The Clean Air Act requires the EPA to set federal emission standards for air pollutants from new motor vehicles or new motor vehicle engines (and for new off-road vehicles and engines) that cause or contribute to air pollution that endangers public health or welfare. The Clean Air Act allows California to adopt more stringent emission requirements independent of EPA's regulations, and the Act requires EPA to approve preemption waivers for those requirements absent certain, limited circumstances not present here. Historically, EPA - under both Republican and Democratic administrations - has granted California more than 75 preemption waivers for updates to the State's emissions control programs. As Congress intended, these waivers have allowed California to improve those programs, which pre-existed the federal government's efforts to regulate these emissions via the Clean Air Act.

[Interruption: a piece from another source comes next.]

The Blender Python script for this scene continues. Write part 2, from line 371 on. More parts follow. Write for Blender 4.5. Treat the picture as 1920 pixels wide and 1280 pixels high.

EPA has always taken the position that Clean Air Act preemption waivers are "orders," not "rules," and are thus not subject to the CRA. In February 2025, President Trump and EPA Administrator Lee Zeldin reversed course, purporting to reclassify three preemption waivers as "rules" and submitting them to Congress. Attorney General Bonta, joined by Governor Newsom and CARB, led a multistate lawsuit against the federal government challenging the unprecedented and unlawful attempt to use the CRA.
The complaint filed today alleges that EPA's attempt to reclassify California's waivers violated the Administrative Procedure Act and was ultra vires. The complaint asks the court to declare the EPA's reclassification to be unlawful and to restore the status quo that existed before EPA acted.